9.18.2007

Ed. Note

Webster's Daily appears to be on some kind of vacation. I've been busy with other projects -- particularly the DVD release of my documentary & eight screenings coming up in the next month -- and haven't had time to tap the untapped pages of the dictionary.

I do have a lovely new balcony for reading Webster's by the sea & I hope to be back to regular postings sometime soon.



9.10.2007

Bicker, v.i.

To move quickly; to quiver; to be tremulous, like fame or water; as the bickering flame; the bickering stream.

9.07.2007

Escapement, n.

That part of a clock or watch, which regulates its movements, and prevents their acceleration.

9.04.2007

Charade, n.

A composition in which the subject must be a word of two syllables, each forming a distinct word; and these syllables are to be concealed in an enigmatical description, first separately and then together.

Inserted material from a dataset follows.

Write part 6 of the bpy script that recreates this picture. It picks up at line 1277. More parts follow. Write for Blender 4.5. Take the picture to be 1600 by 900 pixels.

Example. My first, when a Frenchman in learning English, serves him to swear by. My second is either hay or corn. My whole is the delight of the age. Gar-rick.

9.03.2007

Disaster, n.

A blast or stroke of an unfavorable planet.

9.02.2007

Dignity, n.

An advantage which a planet has on account of its being in some particular place of the zodiac, or in a particular station in respect to other planets.

9.01.2007

Billow, n.

A great wave or surge of the sea, occasioned usually by violent wind. It can hardly be applied to the waves of a river, unless in poetry, or when the river is very large.